Keep to the lines between the one holding "The Blender Python script for this scene continues." and the one holding "MB().tube([w0 + (w1_ - w0) * f for f in", inclusive, and write them out exactly.
Data supplied start
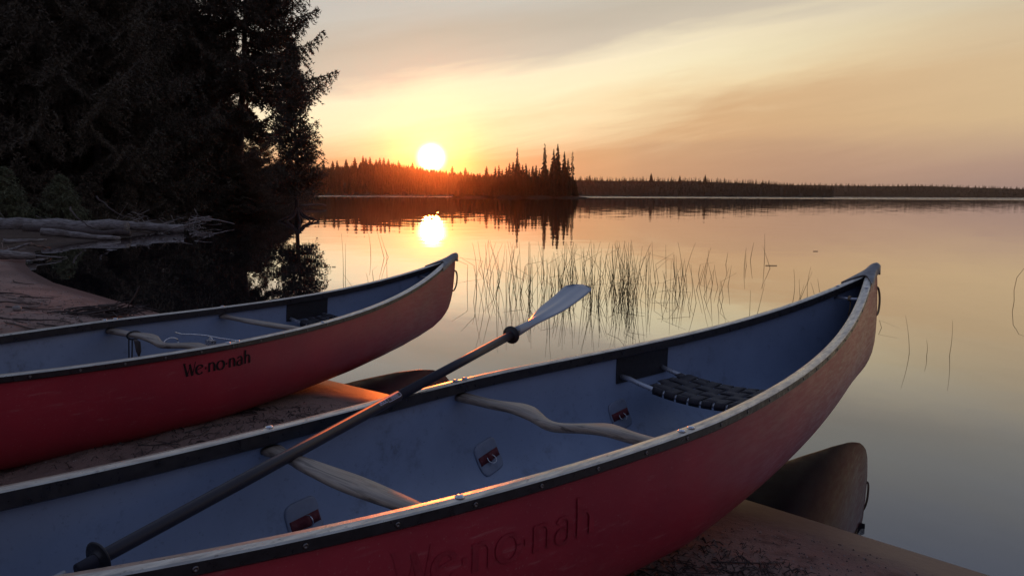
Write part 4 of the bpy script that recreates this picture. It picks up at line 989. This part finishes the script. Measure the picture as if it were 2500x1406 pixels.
for px, py, hp in ((1772, 645, 30), (1817, 655, 50), (1822, 650, 30), (1866, 640, 65), (1880, 655, 55), (1832, 635, 45)): reed(px, py, hp, 'thin reed standing alone beyond the right end of the reed bed', (0, 14), GR)
for px, py, hp in ((1935, 740, 85), (1952, 735, 70), (1955, 742, 60), (1972, 735, 85), (1945, 745, 50), (1990, 730, 40), (2003, 725, 50), (1848, 770, 80), (1830, 775, 70)): reed(px, py, hp, 'thin reed showing just above the far gunwale of near canoe', (0, 14), GR)
for px, py, hp in ((838, 690, 120), (843, 688, 95), (905, 622, 52), (938, 630, 60), (948, 628, 55), (868, 712, 40), (912, 690, 60), (945, 682, 70), (900, 705, 40)): reed(px, py, hp, 'thin reed in open water left of the farther canoe tip', (0, 16), GR)
reed(2220, 862, 92, 'single straight reed in open water right of the near canoe bow', (20, 23), None).rotation_euler = (0, .05, 0); reed(2318, 868, 88, 'straight reed standing farthest right of the two beyond near canoe', (20, 23), None).rotation_euler = (0, .06, 0)
reed(2152, 800, 50, 'short bent reed just right of the near canoe bow', (14, 20), None); reed(2262, 868, 40, 'short faint reed between the two straight reeds at right', (20, 23), None).rotation_euler = (0, .03, 0)
p = on_z(2478, 735); mb = MB(); mb.tube([(0, 0, -.1), (-.02, 0, .12), (.0, 0, .26), (.07, 0, .36), (.13, 0, .38)], [.003, .003, .0028, .002, .001], 5)
tag(mb.build('reed', M_REED, loc=(p.x, p.y, 0)), 'curved reed arching at the right edge of the water', 'reed')
def floater(px, py, L, label, kind):
    p = on_z(px, py); mb = MB(); n = 7
    mb.loft([[(L * (k / (n - 1) - .5), wv * .5 * math.sin(math.pi * max(.03, min(.97, k / (n - 1)))) * L, z_) for wv, z_ in ((-.22, .004), (0, .010), (.22, .004), (0, .001))] for k in range(n)], True, True)
    return tag(mb.build('floating_leaf', M_TWIG, loc=(p.x, p.y, .001)), label, kind)
floater(1883, 649, .19, 'dark sliver of wood floating beyond the reed bed', 'driftwood'); floater(1991, 614, .10, 'tiny dark leaf floating farther out beyond the near canoe bow', 'leaf'); floater(815, 652, .06, 'tiny dark leaf floating left of the standing reeds', 'leaf')
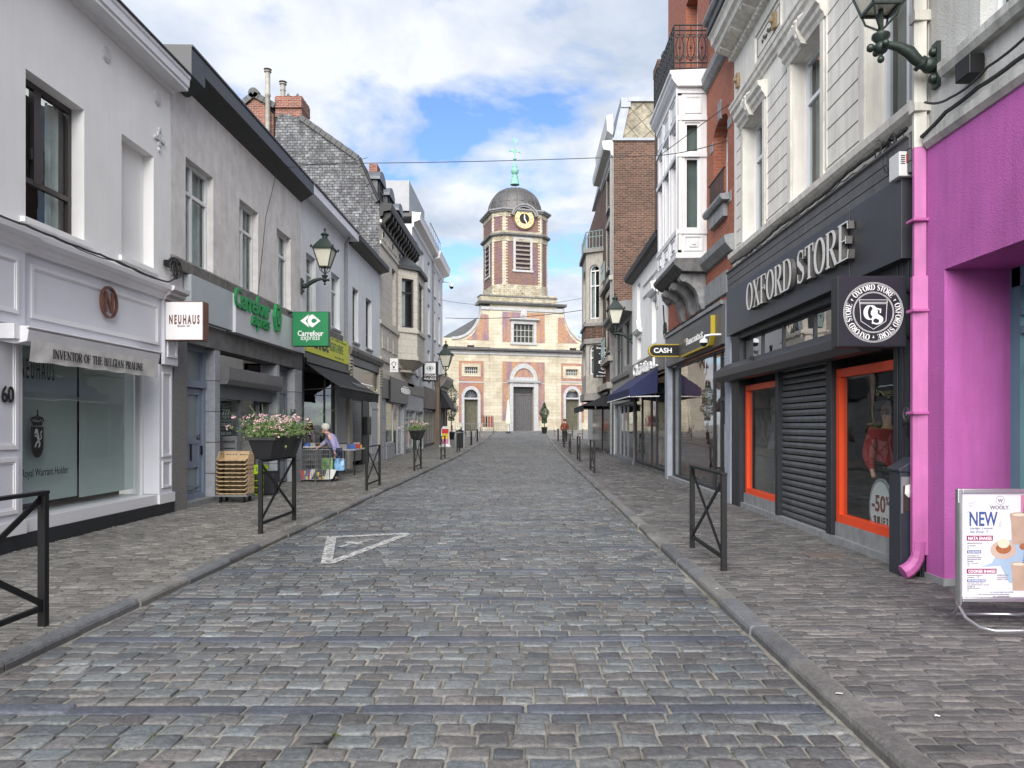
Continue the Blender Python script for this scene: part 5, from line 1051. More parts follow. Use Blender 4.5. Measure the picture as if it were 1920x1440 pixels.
m = M(fq); m.add([fq.p(WR-.18, .98, .01), fq.p(WR-.12, 1.0, .014), fq.p(WR-.10, .9, .03), fq.p(WR-.15, .86, .015), fq.p(WR-.19, .9, .02)], [(0, 1, 2, 3, 4)]); m.build('stuffed_paper', LIT, lb)
# alarm box with cables
al_ = thing('alarm_box', 'white alarm siren box with a red light under tangled cables beside the pipe', 'alarm box', FR.p(7.85, 3.9, .2))
fa = FF(7.62); (xa, za), (xb, zb2) = fa.px(1686, 330), fa.px(1716, 283); M(fa).box(xa, xb, za, zb2, -.22, 0).build('box', mat('alarm_plastic', (.6, .6, .6), .4, .04), al_, bevel=.01)
m = M(fa); m.box(xa+.07, xa+.12, zb2-.12, zb2-.03, 0, .01); m.build('red_light', mat('red_lens', (.5, .02, .02), .2, .05), al_); m = M(fa)
for k in range(5): m.box(xa+.015, xa+.06, zb2-.05-.02*k, zb2-.042-.02*k, 0, .003)
m.build('vent_slots', LETTERK, al_)
# OS box sign
t, fr, u0, u1, z0, z1 = box_sign('hanging_shop_sign', 'large black square box sign with a round white crest beside the pink pipe', 1571, 1700, 517, 650, 7.62, .17, mat('sign_black', (.016, .017, .025), .35, .05), CHARC)
cs_, cz2 = (u0+u1)/2+.01, (z0+z1)/2-.012; W_ = (u1-u0)
m = M(fr)
for r_ in (.445, .43, .305, .292): m.ring(cs_, cz2, (r_-.0045)*W_*.98, r_*W_*.98, .002, .005, 64)
def arc_serif(m, s, c, r0, h, amid, thick=1.15):
    L_ = serif_len(s); tot = L_*h*.92/(r0+h/2)
    def pl(x, y, e):
        a = R(amid)+tot/2-tot*x/L_; rr = r0+h*y; return m.fr.p(c[0]+rr*math.cos(a), c[1]+rr*math.sin(a), .002+.003*e)
    serif_solid(m, s, pl, thick, 20)
for am in (90, -30, 210): arc_serif(m, 'OXFORD STORE', (cs_, cz2), .325*W_, .082*W_, am)
for am in (30, 150, 270): a = R(am); m.disc(cs_+.365*W_*math.cos(a), cz2+.365*W_*math.sin(a), .011*W_, .002, .005, 8); m.disc(cs_+.345*W_*math.cos(a), cz2+.345*W_*math.sin(a), .007*W_, .002, .005, 8)
def outl(m, pts, w, d0=.002, d1=.005):
    for i, (a, b) in enumerate(zip(pts, pts[1:]+pts[:1])):
        dx, dz = b[0]-a[0], b[1]-a[1]; l = math.hypot(dx, dz); nx, nz = -dz/l*w/2, dx/l*w/2; m.prism([(a[0]+nx, a[1]+nz), (b[0]+nx, b[1]+nz), (b[0]-nx, b[1]-nz), (a[0]-nx, a[1]-nz)], d0, d1+.0004*(i % 3))
S_ = W_*.98
sh = [(cs_-.205*S_, cz2+.185*S_), (cs_+.205*S_, cz2+.185*S_), (cs_+.185*S_, cz2-.13*S_), (cs_, cz2-.25*S_), (cs_-.185*S_, cz2-.13*S_)]; outl(m, sh, .004)
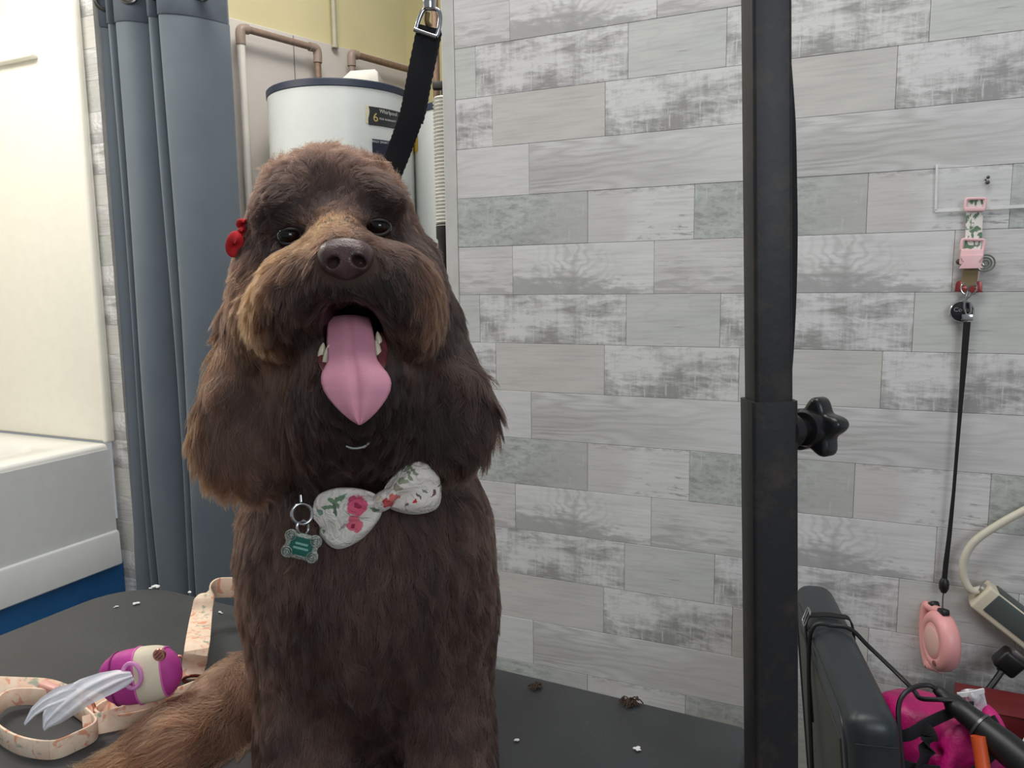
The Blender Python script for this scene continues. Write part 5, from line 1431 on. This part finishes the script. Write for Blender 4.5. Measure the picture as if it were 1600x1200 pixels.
# clipper cord draped over the backrest
cord = mat('cord_black', (20, 20, 22), 0.45)
kk1 = F1 + ca * .115
kk1 = F1 + ca * .150
cp_ = [kk1 - cbk * .060 - lean * .55 + ca * .06, kk1 - cbk * .050 - lean * .35 + ca * .04, kk1 - cbk * .044 - lean * .18 + ca * .02, kk1 - cbk * .036 - lean * .05, kk1 - cbk * .026 + lean * .001, kk1 + lean * .0045, kk1 + cbk * .022 + lean * .003 + ca * .004, kk1 + cbk * .042 - lean * .016 + ca * .012,
       ]
A_, B_ = cp_[-1], P(1438, 1091, .962)
cp_ += [A_ + (B_ - A_) * f + cbk * .014 * math.sin(math.pi * f) - Z * .012 * math.sin(math.pi * f) for f in (.25, .5, .75)] + [B_, P(1464, 1093, .945), P(1490, 1094, .94), P(1512, 1100, .935)]
MB().tube(spline(cp_, 7), .0030, 8).obj('clipper_cord', cord, label='thin black cord draped over the chair back towards the bag', category='cord')
cp_ = [P(1412, 1215, .92), P(1406, 1150, .94), P(1404, 1105, .955), P(1414, 1083, .96), P(1434, 1072, .965), P(1452, 1071, .965), P(1465, 1078, .96)]
cp_ = spline(cp_, 7)
hp_ = empty('hair_dryer_wand', P(1540, 1140, .93), 'long black tapered clipper handle with curled cord lying over the bag', 'clipper')
MB().tube(cp_, .0030, 8).obj('cord', cord, hp_)
w0, w1_ = P(1462, 1076, .965), P(1640, 1225, .86)
wr = [(0.0, .0055), (.05, .0075), (.12, .008), (.16, .0125), (.30, .0135), (.50, .0165), (.62, .0185), (1.0, .0200)]
MB().tube([w0 + (w1_ - w0) * f for f, _ in wr], [r for _, r in wr], 18).obj('handle', blkp, hp_, angle=60)
MB().tube([w0 + (w1_ - w0) * f for f in (.405, .425)], [.0165, .0168], 18).obj('ring_band', mat('band_grey', (96, 98, 100), 0.3, 0.6), hp_)

# ================================================================== pink bag and what leans around it
pinkb = NT('hot_pink_nylon')
pinkb.color(pinkb.mix(pinkb.ramp(pinkb.noise(pinkb.map(), 14, 4), [(0.35, 0.0), (0.65, 1.0)]), lin((206, 24, 122)), lin((184, 16, 104)))); pinkb.set(Roughness=0.45)
pinkb.bump(pinkb.noise(pinkb.map((1, 1, 1)), 40, 4), 0.6, 0.006)
BD = 1.00
bf = Field(cs(1478, 1180, BD) - .17, cs(1478, 1180, BD) + .17, .0042)
def K(px, py, d, rx, ry, rz, k=.02, rot=0, op='add'): bf.ell(cs(px, py, d), (rx, ry, rz), k, op, rot2(rot))
K(1465, 1230, 1.01, .080, .100, .06); K(1425, 1160, 1.02, .035, .055, .05, .02, -8); K(1440, 1105, 1.03, .048, .016, .05, .015, 3); K(1512, 1180, .965, .030, .055, .035, .012, -4)
K(1478, 1165, .965, .016, .050, .030, .01, 28); K(1540, 1160, .99, .020, .05, .04, .015); K(1400, 1110, 1.03, .02, .02, .03, .012)
bf.cone(cs(1450, 1145, .955), cs(1440, 1215, .955), .009, .013, .008, 'cut'); bf.cone(cs(1432, 1132, .968), cs(1500, 1118, .962), .006, .010, .006, 'cut'); bf.cone(cs(1420, 1168, .965), cs(1475, 1178, .955), .005, .007, .006, 'cut')
bf.cone(cs(1497, 1160, .932), cs(1500, 1230, .932), .004, .006, .006, 'cut')
v_, f_ = bf.mesh(); v_ = smooth_verts(v_, f_, 2)
w_ = to_world(v_); kp = w_[:, 2] > SZ; w_[:, 2] = np.maximum(w_[:, 2], SZ + .001); v_ = (w_ - CAM) @ np.linalg.inv(CB)
bb = np.array([w_[:, 0].mean(), w_[:, 1].mean(), SZ + .001])
bg = empty('tote_bag', bb, 'crumpled hot pink nylon bag with black straps on the chair', 'bag')
mesh_obj('bag_body', v_, f_, pinkb.m, bg)
for pts, w in ((((1388, 1150, .975), (1420, 1148, .955), (1450, 1130, .952), (1490, 1112, .955), (1520, 1104, .965)), .014), (((1432, 1215, .94), (1446, 1180, .945), (1452, 1150, .945), (1440, 1138, .955)), .020), (((1500, 1225, .925), (1540, 1190, .925), (1565, 1160, .935), (1548, 1120, .955)), .012),
               (((1400, 1190, .95), (1430, 1200, .945), (1470, 1205, .93)), .012)):
    MB().ribbon(spline([to_world(cs(*q)) for q in pts], 7), nrm(UPV + RGT * .2), w, .003).obj('strap', web, bg)
bx = P(1580, 1130, 1.12)
mr = mat('dark_red_card', (104, 18, 22), 0.5, var=0.15)
bxz = (bx[2] + .03 + SZ) / 2
rbx = empty('red_box', np.array([bx[0], bx[1], SZ]), 'dark red carton standing behind the pink bag against the wall', 'box')
MB().box(np.array([bx[0], bx[1], bxz]) + WU * .03, (.20, .08, bx[2] + .03 - SZ), (WU, WN, Z), .003).obj('carton', mr, rbx)
MB().box(np.array([bx[0], bx[1], bx[2] + .031]) + WU * .03 - WN * .02, (.20, .042, .002), (WU, WN, Z), .0006).obj('lid_flap', mr, rbx)
# crumpled white packet
G = []
for j in range(13):
    row = []
    for i in range(15):
        fx_, fy_ = i / 14, j / 12
        x = 1497 + fx_ * 40 + fy_ * 16 * (1 if fx_ > .5 else .5); y = 1086 - fx_ * 7 + fy_ * (48 + 20 * fx_)
        row.append(P(x, y, .985 + .006 * math.sin(7 * fx_ + 3 * fy_) + .004 * math.sin(11 * fy_ - 5 * fx_) - .01 * math.sin(math.pi * fx_)))
    G.append(row)
G2 = [[p + FWD * (.010 * math.sin(math.pi * i / 14) + .002) for i, p in enumerate(r_)] for r_ in G]
pkt = NT('packet_film'); pkt.color(pkt.mix(pkt.ramp(pkt.noise(pkt.map(), 60, 4, .6, 1.0), [(0.45, 0.0), (0.62, 1.0)]), lin((214, 212, 214)), lin((176, 168, 176)))); pkt.set(Roughness=0.3)
wp = empty('wipes_packet', P(1520, 1135, .985), 'crumpled white plastic packet tucked behind the black handle', 'packet')
MB().grid(G).grid(G2).obj('film', pkt.m, wp, angle=180)
MB().ribbon([P(1496, 1086, .978), P(1516, 1084, .974), P(1537, 1079, .978)], UPV, .006, .003).obj('sealed_edge', mat('packet_seal', (226, 224, 224), 0.4), wp)
# folded white paper and an orange handled tool at the frame's corner
pq = P(1596, 1152, 1.02)
MB().prism([(-.02, -.05), (.07, -.05), (.07, .03), (.012, .012)], pq, RGT, UPV, FWD, .003, .0005).obj('folded_paper', mat('paper_white', (214, 216, 226), 0.7), label='folded white paper at the edge beside the red carton', category='paper')
MB().tube(spline([P(1528, 1150, .905), P(1533, 1180, .90), P(1540, 1230, .89)], 5), .008, 12).obj('orange_handle', mat('orange_plastic', (206, 84, 40), 0.4), label='orange rounded tool handle poking out beside the pink bag', category='tool')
Data supplied end
→ Task response:
The Blender Python script for this scene continues. Write part 5, from line 1431 on. This part finishes the script. Write for Blender 4.5. Measure the picture as if it were 1600x1200 pixels.
# clipper cord draped over the backrest
cord = mat('cord_black', (20, 20, 22), 0.45)
kk1 = F1 + ca * .115
kk1 = F1 + ca * .150
cp_ = [kk1 - cbk * .060 - lean * .55 + ca * .06, kk1 - cbk * .050 - lean * .35 + ca * .04, kk1 - cbk * .044 - lean * .18 + ca * .02, kk1 - cbk * .036 - lean * .05, kk1 - cbk * .026 + lean * .001, kk1 + lean * .0045, kk1 + cbk * .022 + lean * .003 + ca * .004, kk1 + cbk * .042 - lean * .016 + ca * .012,
       ]
A_, B_ = cp_[-1], P(1438, 1091, .962)
cp_ += [A_ + (B_ - A_) * f + cbk * .014 * math.sin(math.pi * f) - Z * .012 * math.sin(math.pi * f) for f in (.25, .5, .75)] + [B_, P(1464, 1093, .945), P(1490, 1094, .94), P(1512, 1100, .935)]
MB().tube(spline(cp_, 7), .0030, 8).obj('clipper_cord', cord, label='thin black cord draped over the chair back towards the bag', category='cord')
cp_ = [P(1412, 1215, .92), P(1406, 1150, .94), P(1404, 1105, .955), P(1414, 1083, .96), P(1434, 1072, .965), P(1452, 1071, .965), P(1465, 1078, .96)]
cp_ = spline(cp_, 7)
hp_ = empty('hair_dryer_wand', P(1540, 1140, .93), 'long black tapered clipper handle with curled cord lying over the bag', 'clipper')
MB().tube(cp_, .0030, 8).obj('cord', cord, hp_)
w0, w1_ = P(1462, 1076, .965), P(1640, 1225, .86)
wr = [(0.0, .0055), (.05, .0075), (.12, .008), (.16, .0125), (.30, .0135), (.50, .0165), (.62, .0185), (1.0, .0200)]
MB().tube([w0 + (w1_ - w0) * f for f, _ in wr], [r for _, r in wr], 18).obj('handle', blkp, hp_, angle=60)
MB().tube([w0 + (w1_ - w0) * f for f in (.405, .425)], [.0165, .0168], 18).obj('ring_band', mat('band_grey', (96, 98, 100), 0.3, 0.6), hp_)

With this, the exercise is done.